I bring the term up because your response to my earlier comment was not to consider the position I offered and respond with a rational rebuttal, but instead to insist you were proven right because I called you a white supremacist. Rather than be willing to consider how the Electoral College operates as cog in the systemic problem of white supremacy, you instead chose to become defensive in order to distract from the very real and very intentional system which protects the, "inequitable society from which we benefit." 

In her book, "White Fragility" DiAngelo writes, "The most effective adaptation of racism over time is the idea that racism is conscious bias held by mean people.” This adaptation allows white people the luxury to find it more offensive that they were implicated as benefiting from a racist system than the offensiveness of the racism itself. 

Racism and White Supremacy is not about you as an individual. Racism and White Supremacy is a systemic problem. It is singularly the greatest existential paradox of the American experiment. Our founding principle that, "all men are created equal," was written by a man that enslaved over 200 people on his estate. The absurdity is that "All men" has never meant ALL in the construction of our government and economic systems. For many people who have been privileged, by circumstances of their own whiteness, to not experience disenfranchisement and oppression the incongruity seems trivial. So they can comfortably assure themselves that they are not one of those evil racists; this is white fragility. 
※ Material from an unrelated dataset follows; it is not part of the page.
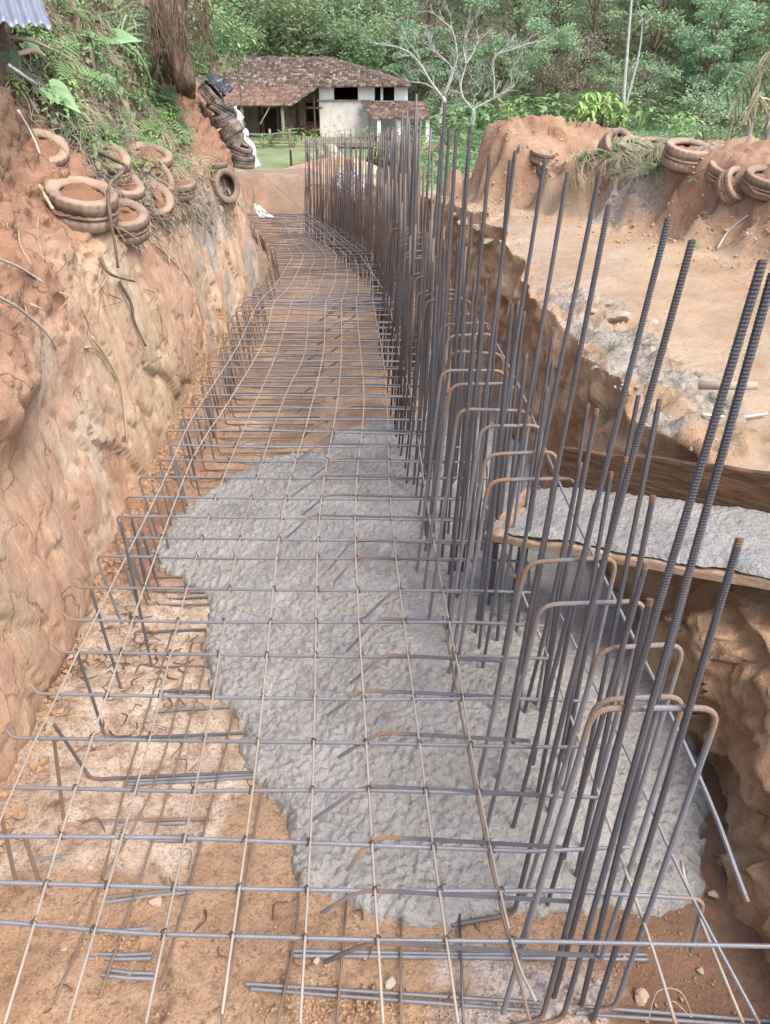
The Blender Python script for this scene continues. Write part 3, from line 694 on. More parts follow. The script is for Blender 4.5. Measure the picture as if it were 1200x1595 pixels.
RIGHT = [([on_z(1165, 1405, .9), on_z(1067, 1160, .9), on_z(878, 767, .9), (.78, 4.2, .92), (.7, 5.4, .95)], 'steel_sky_sheen', .0065, 'grey bar with a rusty tip running along the right legs of the hoops'),
         ([on_z(1053, 1595, .5), on_z(1004, 1440, .5), on_z(902, 1152, .5), on_z(843, 995, .5), (.5, 4.0, .5)], 'thin', .0052, 'thin pale lengthwise bar inside the stem beside the tall bars'),
         ([on_z(1183, 1595, .5), on_z(1063, 1366, .5), on_z(971, 1160, .5), on_z(870, 950, .5)], 'steel_sky_sheen', .0055, 'grey lengthwise bar right of the stem crossing the near corner'),
         ([on_z(1158, 1594, .4), on_z(1075, 1390, .42), on_z(1062, 1340, .45)], 'thin', .005, 'short pale bar lying close beside the rightmost lengthwise bar'),
         ([on_z(826, 1590, .35), on_z(770, 1370, .4), on_z(720, 1120, .42), on_z(690, 960, .44)], 'dirty', .0045, 'thin brown bar lying just under the mat beside the stem')]
for pts, mt, r, lb in RIGHT:
    o = bar('lengthwise_rebar', catmull(pts, n=5), r, M[mt], near_rib(1.5, r) if mt == 'steel_sky_sheen' else 0, rad=0, seg=6, tips=.9); tag(o, lb, 'steel bar')
# taut bar climbing out of the far end of the trench
o = bar('lengthwise_rebar', [on_y(430, 290, 19.3), on_y(475, 329, 18.2), on_y(560, 395, 12.2), on_y(610, 470, 7.6)], .008, M['thin'], rad=0, seg=6)
tag(o, 'pale bar rising out of the mat towards the earth heap at the far end', 'steel bar')

# bottom layer: U legs rising on the left, and the dirty bars on the soil
LEGS = [((190, 1077), (144, 925), (330, 1077)), ((165, 1151), (118, 1010), (381, 1142)), ((142, 1214), (84, 1128), (420, 1202)), ((100, 1281), (84, 1150), (325, 1275)), ((72, 1407), (36, 1298), (285, 1386)), ((30, 1398), (2, 1270), (60, 1402)),
        ((237, 1040), (196, 850), (327, 1038)), ((225, 985), (188, 812), (320, 980)), ((232, 935), (205, 806), (326, 930)), ((248, 917), (222, 830), (318, 912))]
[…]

The electoral college was designed to privilege slave states. James Madison admits this in his own justification for the substitution of electors over the direct vote. The 3/5 compromise enshrined this privilege by granting an over 40% boost in electoral power to just five slave states. Over time other strategic manuevers, like the addition of block voting by the states, would be made to protect the institution of slavery. As times changed and cotton replaced tobacco as the country's top export, even nothern economist were able to recognize the need for a disenfranchised labor force to pick, process, and ship this commodity which was the most important piece of the nation's economic engine. With that power threatened in a post reconstruction south further manuvering setup the stage for unequal apportionment.  At every stage the EC's purpose has been a White Supremacist purpose.
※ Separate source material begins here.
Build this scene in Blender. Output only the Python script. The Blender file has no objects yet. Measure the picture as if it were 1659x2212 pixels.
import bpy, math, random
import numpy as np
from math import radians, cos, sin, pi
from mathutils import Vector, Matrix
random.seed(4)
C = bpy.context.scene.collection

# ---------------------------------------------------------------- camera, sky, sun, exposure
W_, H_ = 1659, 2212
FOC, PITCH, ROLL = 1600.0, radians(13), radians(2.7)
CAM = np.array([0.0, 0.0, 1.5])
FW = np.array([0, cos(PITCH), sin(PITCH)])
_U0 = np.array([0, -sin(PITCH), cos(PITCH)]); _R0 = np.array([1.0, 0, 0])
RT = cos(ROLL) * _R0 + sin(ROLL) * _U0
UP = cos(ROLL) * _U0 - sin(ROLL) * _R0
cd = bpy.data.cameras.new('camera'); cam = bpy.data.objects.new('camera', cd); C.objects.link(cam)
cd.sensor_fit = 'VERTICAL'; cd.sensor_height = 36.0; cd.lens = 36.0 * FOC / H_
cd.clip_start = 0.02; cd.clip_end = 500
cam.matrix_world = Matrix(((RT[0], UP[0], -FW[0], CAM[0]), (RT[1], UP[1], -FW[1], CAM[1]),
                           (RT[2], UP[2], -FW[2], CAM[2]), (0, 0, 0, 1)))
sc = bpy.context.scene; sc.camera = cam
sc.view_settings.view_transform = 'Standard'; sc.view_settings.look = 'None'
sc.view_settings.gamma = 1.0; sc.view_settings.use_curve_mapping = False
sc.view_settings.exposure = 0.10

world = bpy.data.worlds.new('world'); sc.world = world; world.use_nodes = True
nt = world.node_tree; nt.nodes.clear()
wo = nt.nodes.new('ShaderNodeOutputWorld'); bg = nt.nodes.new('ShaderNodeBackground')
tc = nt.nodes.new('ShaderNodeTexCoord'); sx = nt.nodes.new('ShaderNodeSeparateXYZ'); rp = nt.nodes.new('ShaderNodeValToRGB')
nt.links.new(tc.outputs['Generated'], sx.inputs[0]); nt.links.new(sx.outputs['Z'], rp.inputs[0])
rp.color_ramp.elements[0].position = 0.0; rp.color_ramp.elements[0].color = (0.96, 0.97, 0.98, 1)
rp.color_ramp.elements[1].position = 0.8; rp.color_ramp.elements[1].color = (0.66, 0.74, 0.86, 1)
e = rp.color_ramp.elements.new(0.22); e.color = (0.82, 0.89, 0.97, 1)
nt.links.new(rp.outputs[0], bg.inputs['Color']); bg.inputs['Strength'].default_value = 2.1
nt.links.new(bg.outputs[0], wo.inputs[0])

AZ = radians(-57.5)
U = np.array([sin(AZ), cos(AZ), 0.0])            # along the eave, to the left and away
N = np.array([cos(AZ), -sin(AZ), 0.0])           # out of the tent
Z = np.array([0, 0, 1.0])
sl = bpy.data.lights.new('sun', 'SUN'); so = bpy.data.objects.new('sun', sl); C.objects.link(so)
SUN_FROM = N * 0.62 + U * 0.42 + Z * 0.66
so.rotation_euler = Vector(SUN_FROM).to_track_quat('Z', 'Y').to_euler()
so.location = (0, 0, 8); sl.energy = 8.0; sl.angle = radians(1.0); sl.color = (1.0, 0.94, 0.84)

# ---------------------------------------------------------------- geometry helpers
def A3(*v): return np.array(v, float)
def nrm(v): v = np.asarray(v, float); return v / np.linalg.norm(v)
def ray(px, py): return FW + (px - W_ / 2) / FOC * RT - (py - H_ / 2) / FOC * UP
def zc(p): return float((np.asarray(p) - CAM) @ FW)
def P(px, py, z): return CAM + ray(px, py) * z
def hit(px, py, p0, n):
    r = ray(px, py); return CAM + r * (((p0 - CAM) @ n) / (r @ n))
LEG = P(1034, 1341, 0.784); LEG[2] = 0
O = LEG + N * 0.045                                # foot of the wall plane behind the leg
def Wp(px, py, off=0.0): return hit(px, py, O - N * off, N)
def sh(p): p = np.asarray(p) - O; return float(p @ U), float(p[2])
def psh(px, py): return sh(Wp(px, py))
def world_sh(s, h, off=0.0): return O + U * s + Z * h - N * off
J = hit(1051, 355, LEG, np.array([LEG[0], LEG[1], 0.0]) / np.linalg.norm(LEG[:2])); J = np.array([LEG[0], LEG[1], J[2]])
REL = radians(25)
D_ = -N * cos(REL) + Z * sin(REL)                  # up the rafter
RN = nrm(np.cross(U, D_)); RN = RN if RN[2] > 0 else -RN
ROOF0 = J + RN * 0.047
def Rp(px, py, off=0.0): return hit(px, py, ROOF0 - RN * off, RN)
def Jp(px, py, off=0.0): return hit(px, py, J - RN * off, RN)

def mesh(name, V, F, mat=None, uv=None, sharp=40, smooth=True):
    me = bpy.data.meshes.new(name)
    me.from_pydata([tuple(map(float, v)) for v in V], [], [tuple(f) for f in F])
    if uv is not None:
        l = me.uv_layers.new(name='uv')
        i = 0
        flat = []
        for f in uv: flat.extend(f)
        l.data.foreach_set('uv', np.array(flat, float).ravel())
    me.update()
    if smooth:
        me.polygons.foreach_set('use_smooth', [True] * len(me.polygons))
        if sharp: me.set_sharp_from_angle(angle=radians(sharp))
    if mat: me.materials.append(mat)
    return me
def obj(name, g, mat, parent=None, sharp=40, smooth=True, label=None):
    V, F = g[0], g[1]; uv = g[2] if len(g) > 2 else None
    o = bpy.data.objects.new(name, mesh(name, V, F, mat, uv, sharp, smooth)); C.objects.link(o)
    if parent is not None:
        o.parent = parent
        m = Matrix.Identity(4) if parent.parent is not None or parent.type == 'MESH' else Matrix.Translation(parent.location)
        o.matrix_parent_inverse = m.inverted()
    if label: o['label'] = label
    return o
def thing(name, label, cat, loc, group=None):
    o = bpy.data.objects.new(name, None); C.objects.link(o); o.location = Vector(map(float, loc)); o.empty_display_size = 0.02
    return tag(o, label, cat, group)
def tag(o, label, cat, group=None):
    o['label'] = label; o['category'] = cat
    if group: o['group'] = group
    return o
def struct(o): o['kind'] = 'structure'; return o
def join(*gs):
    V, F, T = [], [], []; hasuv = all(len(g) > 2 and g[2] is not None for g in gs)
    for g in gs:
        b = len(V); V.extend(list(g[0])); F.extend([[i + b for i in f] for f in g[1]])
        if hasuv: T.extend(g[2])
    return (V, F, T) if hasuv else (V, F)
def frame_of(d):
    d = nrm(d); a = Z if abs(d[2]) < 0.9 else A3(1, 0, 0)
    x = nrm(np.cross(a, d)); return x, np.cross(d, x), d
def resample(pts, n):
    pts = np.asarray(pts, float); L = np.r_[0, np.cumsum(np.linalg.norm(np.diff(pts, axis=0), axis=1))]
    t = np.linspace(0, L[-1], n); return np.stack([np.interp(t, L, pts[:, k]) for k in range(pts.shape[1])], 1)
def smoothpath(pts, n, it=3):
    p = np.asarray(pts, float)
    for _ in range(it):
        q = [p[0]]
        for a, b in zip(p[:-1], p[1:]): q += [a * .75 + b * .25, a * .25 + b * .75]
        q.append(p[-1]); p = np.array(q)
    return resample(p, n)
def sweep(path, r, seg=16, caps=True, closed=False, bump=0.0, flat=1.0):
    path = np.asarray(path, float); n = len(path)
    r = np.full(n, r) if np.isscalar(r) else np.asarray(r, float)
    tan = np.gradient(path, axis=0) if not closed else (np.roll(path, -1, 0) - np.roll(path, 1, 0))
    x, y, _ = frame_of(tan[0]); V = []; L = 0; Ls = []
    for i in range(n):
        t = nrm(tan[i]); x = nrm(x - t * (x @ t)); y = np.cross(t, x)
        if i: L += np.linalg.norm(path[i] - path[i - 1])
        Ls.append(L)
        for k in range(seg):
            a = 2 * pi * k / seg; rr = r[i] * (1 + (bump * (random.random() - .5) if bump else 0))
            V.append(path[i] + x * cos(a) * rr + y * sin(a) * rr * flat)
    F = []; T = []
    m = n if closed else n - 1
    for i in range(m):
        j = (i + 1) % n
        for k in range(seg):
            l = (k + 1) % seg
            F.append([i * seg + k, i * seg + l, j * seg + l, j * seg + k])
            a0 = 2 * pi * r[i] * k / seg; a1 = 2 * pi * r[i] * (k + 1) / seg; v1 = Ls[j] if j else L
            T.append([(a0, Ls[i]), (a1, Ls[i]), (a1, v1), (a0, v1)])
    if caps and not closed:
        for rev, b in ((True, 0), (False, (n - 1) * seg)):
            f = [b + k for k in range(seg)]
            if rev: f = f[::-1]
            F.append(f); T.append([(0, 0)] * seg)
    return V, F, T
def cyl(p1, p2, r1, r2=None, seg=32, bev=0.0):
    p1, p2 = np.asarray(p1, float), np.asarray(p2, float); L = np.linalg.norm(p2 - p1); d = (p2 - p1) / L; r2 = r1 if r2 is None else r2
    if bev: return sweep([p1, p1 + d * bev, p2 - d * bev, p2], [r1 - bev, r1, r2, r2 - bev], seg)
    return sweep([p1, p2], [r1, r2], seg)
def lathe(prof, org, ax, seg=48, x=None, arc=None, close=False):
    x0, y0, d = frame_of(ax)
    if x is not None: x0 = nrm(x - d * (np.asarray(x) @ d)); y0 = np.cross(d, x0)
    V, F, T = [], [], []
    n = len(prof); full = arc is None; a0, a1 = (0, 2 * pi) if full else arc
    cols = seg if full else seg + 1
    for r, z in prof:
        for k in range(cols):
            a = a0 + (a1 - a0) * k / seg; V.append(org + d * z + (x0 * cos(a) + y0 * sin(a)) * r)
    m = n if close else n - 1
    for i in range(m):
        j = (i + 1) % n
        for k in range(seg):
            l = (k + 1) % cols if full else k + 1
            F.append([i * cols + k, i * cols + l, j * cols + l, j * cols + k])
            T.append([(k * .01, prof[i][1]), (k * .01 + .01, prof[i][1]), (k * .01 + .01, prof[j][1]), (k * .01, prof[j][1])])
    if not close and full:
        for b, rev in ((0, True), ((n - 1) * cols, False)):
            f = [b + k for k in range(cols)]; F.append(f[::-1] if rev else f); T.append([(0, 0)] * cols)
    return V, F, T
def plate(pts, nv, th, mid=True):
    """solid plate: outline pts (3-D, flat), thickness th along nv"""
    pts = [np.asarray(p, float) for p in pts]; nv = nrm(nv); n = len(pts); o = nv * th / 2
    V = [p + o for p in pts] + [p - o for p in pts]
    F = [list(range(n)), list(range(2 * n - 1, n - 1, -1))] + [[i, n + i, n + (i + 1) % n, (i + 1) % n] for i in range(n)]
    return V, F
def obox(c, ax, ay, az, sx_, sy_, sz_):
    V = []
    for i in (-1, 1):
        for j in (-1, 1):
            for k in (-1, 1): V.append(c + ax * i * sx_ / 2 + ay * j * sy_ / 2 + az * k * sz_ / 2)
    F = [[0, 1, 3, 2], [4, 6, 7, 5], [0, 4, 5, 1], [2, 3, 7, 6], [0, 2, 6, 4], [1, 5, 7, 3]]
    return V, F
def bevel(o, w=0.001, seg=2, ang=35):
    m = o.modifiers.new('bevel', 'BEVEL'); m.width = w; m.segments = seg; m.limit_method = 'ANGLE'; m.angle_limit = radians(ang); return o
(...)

Oxford philosopher Terry Eaglton wrote a textbook in 1991 titled "Ideology." In it Eaglton writes, "[It] is not just a matter of what I think about a situation; it is somehow inscribed in that situation itself. It is no good my reminding myself that I am opposed to racism as I sit down on a park bench marked “Whites Only”; by the act of sitting on it, I have supported and perpetuated racist ideology. The ideology, so to speak, is in the bench; not in my head." 

Your reply subverts any discussion of the ideology of the electoral college by refocusing the discussion as a personal slight. I don't know you and have no personal slight against you. I have no intention of labeling you as a racist. You have been the beneficiary of systemic white supremacy; [Shared Friend] too, myself as well, and all our white peers. So in no way is my earlier comment intended to accuse you of that "conscious bias held by mean people." Instead, I am merely attempting to show how defending the Electoral College perpetuates racist ideology because, the ideology "is in the bench."